The Shaky Foundation of the Financial System And how the architects of the economy are preventing real growth Bill Bonner Reckoning on this day from Mumbai, India... Oh, what a tangled web we weave
When first we practice to deceive - Sir Walter Scott
"The trouble with today's financial system," we told a
Bloomberg reporter, "is that it is based on fraud.
"At the bottom of it is paper money - itself a kind of deception. It pretends to be real money. And it is real money - in the sense that you can use it to buy things. But it is prone to lie. All the feds have to do is to turn on the printing press and it will tell you that you are a lot richer than you really are.
"This sort of flimflam has been going on ever since the end of WWII. The feds systematically increased the amount of paper money...leading people to think they had more purchasing power than they really had. Today, a dollar is worth only about 3% as much as it was 100 years ago.
"But that's just the beginning of the scam. They also systematically under-priced credit - in the belief that the key to prosperity is consumer credit and spending, rather than saving and production.
"The system has its architects and its operators - all quacks and mountebanks. They pretend that they can manage the currency and manage the economy. Yet they misunderstand the most basic elements of how a real economy works. Wealth does not come from consuming...it comes from producing.

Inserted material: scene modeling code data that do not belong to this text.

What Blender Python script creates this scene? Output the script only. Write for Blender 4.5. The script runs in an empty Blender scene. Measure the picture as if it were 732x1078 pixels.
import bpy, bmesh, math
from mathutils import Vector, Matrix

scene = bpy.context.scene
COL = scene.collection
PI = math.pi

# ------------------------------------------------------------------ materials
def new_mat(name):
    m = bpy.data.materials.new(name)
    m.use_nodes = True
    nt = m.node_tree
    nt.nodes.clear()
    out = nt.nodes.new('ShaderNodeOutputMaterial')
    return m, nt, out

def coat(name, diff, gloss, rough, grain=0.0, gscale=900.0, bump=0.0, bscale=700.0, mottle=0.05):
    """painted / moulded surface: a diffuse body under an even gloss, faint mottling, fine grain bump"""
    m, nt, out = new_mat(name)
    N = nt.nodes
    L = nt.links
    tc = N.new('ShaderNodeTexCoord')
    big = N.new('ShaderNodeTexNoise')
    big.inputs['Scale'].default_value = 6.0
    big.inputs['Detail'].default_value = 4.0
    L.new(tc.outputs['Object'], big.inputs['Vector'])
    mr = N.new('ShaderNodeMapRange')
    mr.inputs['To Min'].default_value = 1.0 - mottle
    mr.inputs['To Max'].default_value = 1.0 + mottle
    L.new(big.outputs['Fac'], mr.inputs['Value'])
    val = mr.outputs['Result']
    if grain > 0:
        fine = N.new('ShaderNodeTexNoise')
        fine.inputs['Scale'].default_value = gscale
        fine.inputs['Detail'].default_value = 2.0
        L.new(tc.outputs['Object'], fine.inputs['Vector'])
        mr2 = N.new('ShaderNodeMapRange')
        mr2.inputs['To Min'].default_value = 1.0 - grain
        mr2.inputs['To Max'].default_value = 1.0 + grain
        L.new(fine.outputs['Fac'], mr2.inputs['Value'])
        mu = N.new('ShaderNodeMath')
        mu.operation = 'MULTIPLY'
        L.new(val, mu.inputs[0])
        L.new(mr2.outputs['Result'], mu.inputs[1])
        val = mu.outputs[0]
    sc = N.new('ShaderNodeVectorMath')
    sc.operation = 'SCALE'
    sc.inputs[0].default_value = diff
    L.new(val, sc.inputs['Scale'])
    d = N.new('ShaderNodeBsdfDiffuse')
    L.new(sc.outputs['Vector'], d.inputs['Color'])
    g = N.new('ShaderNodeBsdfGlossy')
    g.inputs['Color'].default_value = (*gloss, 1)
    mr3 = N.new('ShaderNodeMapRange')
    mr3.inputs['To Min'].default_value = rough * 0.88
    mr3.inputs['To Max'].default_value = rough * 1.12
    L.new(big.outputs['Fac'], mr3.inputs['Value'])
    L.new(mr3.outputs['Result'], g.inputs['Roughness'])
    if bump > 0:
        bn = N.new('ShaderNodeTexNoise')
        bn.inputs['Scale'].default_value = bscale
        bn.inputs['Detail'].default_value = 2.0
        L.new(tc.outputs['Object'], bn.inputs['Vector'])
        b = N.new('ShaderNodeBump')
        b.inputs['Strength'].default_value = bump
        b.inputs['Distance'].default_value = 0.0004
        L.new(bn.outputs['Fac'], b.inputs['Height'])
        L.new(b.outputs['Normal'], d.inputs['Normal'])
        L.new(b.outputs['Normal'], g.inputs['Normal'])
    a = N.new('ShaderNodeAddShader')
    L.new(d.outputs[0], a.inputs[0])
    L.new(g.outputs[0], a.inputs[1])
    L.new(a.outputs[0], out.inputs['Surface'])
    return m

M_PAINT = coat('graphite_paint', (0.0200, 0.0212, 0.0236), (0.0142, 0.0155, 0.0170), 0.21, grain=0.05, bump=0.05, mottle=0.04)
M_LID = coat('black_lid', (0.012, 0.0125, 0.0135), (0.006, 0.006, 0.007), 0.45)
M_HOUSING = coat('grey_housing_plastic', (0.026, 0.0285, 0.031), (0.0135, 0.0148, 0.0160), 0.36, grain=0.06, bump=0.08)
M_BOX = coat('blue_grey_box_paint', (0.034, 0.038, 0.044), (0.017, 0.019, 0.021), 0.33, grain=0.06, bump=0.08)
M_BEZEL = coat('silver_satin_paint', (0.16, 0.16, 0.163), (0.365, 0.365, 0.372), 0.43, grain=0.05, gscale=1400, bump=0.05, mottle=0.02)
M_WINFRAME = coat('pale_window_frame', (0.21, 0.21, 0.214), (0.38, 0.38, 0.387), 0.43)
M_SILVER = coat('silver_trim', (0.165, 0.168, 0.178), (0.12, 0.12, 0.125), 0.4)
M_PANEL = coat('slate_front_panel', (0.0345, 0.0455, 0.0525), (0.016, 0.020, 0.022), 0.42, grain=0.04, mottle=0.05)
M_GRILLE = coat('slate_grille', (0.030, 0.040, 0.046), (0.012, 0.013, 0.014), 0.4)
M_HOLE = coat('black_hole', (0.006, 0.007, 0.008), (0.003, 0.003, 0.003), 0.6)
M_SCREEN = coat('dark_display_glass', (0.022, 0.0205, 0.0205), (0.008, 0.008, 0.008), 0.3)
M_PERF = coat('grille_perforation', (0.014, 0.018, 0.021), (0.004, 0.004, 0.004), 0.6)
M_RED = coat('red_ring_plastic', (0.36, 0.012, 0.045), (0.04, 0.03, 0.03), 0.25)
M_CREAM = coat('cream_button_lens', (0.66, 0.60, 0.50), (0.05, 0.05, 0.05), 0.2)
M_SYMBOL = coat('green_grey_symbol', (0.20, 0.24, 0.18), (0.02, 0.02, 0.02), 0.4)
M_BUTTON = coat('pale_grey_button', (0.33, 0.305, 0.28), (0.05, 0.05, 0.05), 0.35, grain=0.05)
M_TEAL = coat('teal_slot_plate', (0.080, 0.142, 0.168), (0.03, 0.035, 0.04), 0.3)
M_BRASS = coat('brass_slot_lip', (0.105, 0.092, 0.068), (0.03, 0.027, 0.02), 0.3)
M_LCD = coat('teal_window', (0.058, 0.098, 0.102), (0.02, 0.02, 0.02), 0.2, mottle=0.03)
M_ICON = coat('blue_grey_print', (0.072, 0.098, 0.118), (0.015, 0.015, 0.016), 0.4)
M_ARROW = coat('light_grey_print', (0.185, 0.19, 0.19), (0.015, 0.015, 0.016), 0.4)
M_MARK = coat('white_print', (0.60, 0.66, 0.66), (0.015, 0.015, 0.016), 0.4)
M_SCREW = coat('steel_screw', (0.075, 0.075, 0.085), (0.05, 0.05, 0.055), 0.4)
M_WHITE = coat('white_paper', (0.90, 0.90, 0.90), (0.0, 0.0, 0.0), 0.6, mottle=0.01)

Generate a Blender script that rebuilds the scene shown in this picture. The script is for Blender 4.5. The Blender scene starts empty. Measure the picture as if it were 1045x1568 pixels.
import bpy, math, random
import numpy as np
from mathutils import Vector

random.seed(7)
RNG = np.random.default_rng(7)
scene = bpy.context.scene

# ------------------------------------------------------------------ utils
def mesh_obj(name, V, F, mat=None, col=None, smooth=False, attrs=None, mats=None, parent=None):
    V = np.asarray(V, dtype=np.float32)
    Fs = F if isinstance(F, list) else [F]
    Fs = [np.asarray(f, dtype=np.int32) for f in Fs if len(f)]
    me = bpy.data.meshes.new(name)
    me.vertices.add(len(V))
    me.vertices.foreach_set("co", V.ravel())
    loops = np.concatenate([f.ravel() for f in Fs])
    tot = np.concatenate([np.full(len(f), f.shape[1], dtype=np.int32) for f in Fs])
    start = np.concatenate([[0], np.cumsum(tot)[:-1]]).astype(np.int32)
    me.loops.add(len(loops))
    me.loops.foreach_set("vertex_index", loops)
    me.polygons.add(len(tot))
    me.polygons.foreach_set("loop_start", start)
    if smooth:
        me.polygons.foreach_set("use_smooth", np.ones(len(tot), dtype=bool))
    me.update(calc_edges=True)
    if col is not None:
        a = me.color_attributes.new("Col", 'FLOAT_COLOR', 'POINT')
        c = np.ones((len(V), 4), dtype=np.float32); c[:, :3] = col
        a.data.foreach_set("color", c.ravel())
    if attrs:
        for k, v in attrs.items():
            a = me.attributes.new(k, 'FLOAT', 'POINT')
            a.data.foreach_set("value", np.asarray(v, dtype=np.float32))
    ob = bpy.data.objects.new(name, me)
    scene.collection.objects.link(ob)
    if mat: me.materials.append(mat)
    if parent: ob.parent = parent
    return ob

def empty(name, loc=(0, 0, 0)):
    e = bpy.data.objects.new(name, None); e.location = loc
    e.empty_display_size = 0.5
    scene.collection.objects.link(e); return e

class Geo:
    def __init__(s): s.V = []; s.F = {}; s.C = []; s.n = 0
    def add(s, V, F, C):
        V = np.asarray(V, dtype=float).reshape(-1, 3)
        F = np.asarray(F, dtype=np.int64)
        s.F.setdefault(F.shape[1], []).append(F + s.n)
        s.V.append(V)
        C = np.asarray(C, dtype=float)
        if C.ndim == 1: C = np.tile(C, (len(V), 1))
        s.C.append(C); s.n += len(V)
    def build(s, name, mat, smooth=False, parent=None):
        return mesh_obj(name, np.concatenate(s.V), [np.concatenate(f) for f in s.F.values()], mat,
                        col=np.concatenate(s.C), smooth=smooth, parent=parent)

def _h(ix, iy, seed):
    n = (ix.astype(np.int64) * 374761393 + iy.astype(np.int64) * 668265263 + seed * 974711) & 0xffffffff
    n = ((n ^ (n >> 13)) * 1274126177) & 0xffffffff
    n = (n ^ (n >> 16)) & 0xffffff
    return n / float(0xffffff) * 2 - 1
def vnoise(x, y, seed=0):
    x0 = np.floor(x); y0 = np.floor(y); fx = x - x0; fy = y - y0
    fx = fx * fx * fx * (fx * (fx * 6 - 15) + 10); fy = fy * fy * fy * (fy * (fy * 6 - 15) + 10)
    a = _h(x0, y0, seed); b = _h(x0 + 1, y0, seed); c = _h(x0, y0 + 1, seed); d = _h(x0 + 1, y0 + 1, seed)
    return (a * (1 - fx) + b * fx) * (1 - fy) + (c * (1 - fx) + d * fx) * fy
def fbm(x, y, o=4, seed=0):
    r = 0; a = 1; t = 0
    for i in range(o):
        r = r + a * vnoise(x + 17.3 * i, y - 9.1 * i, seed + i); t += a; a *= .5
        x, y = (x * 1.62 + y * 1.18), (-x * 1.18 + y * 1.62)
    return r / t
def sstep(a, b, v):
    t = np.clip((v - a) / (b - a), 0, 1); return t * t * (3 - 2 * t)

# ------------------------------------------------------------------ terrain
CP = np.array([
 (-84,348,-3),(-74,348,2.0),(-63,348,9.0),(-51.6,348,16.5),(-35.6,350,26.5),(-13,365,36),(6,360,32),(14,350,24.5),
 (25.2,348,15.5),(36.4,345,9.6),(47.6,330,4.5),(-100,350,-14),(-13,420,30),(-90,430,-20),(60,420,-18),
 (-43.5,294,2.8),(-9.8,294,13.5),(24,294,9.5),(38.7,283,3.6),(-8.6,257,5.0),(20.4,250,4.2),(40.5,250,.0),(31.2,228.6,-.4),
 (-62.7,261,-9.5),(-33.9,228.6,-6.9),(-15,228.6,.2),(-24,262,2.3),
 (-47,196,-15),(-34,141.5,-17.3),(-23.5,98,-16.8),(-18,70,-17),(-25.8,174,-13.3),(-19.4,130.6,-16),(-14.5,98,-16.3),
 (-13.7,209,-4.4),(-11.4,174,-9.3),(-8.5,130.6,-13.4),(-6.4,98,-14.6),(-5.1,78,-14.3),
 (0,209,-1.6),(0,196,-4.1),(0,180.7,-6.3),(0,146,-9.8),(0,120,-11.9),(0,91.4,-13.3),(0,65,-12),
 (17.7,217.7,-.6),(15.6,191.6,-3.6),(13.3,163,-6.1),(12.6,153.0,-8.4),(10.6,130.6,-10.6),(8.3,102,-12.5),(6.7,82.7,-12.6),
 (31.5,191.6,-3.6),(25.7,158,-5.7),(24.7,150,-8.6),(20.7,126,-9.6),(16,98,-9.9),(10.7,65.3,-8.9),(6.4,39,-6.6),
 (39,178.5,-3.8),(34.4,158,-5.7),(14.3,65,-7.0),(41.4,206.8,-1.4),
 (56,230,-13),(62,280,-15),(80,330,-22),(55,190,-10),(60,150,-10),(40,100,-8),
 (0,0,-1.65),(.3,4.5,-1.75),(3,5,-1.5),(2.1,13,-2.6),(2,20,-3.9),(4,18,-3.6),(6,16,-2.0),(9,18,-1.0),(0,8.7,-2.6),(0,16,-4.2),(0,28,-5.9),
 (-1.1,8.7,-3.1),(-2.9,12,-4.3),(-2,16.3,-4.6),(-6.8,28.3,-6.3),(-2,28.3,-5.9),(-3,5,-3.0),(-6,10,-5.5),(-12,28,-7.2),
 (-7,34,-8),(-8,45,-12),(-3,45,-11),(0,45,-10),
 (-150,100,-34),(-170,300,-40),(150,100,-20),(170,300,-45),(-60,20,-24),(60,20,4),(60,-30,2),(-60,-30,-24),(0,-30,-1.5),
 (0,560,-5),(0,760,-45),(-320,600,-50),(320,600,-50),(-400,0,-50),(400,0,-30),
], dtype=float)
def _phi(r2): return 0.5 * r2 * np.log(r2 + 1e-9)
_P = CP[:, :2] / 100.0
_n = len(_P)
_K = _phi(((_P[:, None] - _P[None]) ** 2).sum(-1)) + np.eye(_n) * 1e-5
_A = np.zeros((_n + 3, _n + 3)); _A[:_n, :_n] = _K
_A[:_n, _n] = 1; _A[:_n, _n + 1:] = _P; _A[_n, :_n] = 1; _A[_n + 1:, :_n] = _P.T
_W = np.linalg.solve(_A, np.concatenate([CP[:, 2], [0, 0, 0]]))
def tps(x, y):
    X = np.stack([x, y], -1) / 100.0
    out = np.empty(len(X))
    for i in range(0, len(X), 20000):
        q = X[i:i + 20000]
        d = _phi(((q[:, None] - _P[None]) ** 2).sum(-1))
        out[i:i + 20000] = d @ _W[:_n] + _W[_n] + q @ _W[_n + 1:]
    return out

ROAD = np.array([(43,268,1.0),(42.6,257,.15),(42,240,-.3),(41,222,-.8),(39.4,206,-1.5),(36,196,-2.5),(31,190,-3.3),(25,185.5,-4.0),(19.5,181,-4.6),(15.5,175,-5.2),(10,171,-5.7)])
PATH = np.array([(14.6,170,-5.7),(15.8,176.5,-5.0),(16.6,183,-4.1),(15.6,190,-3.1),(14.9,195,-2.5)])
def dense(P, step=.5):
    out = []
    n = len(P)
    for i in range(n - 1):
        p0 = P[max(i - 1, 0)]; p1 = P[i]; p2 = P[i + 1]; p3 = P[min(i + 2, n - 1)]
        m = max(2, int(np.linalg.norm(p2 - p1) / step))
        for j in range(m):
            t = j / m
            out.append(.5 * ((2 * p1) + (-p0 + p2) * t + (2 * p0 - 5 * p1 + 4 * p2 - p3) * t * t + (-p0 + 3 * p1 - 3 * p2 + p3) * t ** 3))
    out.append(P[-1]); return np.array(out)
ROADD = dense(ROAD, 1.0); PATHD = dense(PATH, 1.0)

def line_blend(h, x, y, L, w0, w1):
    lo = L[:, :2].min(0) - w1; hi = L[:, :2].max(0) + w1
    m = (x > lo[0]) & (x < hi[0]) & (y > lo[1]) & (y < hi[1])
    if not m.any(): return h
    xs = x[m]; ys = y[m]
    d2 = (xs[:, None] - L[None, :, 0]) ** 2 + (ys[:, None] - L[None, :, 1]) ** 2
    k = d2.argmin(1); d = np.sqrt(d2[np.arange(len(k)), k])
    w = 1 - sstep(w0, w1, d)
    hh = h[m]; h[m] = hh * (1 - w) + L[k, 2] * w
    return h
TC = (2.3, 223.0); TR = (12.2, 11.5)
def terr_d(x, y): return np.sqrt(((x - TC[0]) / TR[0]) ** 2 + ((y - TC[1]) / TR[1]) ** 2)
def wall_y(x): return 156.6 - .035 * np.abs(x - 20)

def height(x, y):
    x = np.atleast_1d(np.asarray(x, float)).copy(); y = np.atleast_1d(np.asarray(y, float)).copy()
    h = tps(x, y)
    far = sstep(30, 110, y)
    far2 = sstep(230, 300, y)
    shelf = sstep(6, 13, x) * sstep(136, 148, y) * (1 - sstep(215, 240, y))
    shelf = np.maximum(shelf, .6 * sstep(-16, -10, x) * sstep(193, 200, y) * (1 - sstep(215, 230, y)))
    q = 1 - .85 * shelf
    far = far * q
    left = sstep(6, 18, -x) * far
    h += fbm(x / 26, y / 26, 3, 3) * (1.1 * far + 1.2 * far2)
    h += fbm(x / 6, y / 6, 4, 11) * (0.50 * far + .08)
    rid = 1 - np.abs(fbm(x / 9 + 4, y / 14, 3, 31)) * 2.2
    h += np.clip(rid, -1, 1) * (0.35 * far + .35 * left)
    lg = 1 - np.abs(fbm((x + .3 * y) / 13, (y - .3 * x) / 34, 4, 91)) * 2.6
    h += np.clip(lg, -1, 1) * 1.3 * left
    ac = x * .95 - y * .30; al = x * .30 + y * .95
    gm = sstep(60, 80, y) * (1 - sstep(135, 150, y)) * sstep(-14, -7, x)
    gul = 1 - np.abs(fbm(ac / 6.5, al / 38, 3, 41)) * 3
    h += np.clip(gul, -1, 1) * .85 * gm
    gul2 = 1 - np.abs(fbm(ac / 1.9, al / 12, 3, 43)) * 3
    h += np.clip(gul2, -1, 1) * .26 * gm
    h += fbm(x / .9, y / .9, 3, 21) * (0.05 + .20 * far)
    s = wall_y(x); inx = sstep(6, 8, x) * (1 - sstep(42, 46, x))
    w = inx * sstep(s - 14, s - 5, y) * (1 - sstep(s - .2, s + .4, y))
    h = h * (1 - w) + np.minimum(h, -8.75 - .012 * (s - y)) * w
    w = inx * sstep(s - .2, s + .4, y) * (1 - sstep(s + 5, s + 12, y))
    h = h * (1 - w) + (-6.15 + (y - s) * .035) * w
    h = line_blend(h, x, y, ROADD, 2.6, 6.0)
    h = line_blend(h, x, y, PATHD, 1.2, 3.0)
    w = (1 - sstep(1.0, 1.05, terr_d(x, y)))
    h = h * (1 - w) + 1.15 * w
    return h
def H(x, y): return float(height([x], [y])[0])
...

"The managers claim to be able to manipulate the economy so well that they can actually improve its performance...that is, they say they can make the economy perform better than it would on its own...better than it has naturally for the past two thousand years. By eliminating the cyclical downturns, the feds told us that they would we all be richer...and free from the volatility that plagued us theretofore.
"So they fiddle and fake it...improvising...and making it up as they go along. The raise interest rates...and then they reduce them. They introduce more paper money when it suits them and change banking rules as their theories suggest.
"When anything 'bad' happens, defined as something they don't like, they rush to fix it. But what can they fix it with? A little duct tape of monetary policy. A little fiscal baler twine too.
"Their fixes are not completely random or haphazard. They have a bias - towards more credit, more spending, more cash, and more speculation. If they tighten rates one month, they loosen them for two months. If they run a surplus in the federal accounts one year, they run deficits for the next five.
"Gradually, more and more debt, mistakes, bad judgments and cockamamie speculations build up. And then, the authorities are under pressure...running from one crisis to another...providing credit to one zombie...and bailout to another...and raw meat to a third.
"And then suddenly, the discipline and self-restraints that held them back gives way like a frayed old rope. Then the central banks and Treasury authorities are running free...abandoning themselves to the trickery and fraud inherent in their profession. The European Central Bank says it will provide 'unlimited liquidity' to those who need it, in order to fend off a debt crisis in the Old World. In the New World, the Bank of Ben Bernanke is already bailing out big banks in North America as well as those of Europe. And everywhere, the feds are ready to support one another...and bankroll the IMF...with more paper money and more credit...
"...all of them desperate to hold the system together."
And now they link arms - the Fed, the ECB, the EU and the US...and don't forget Japan and the BOJ. And off they march - right off a cliff.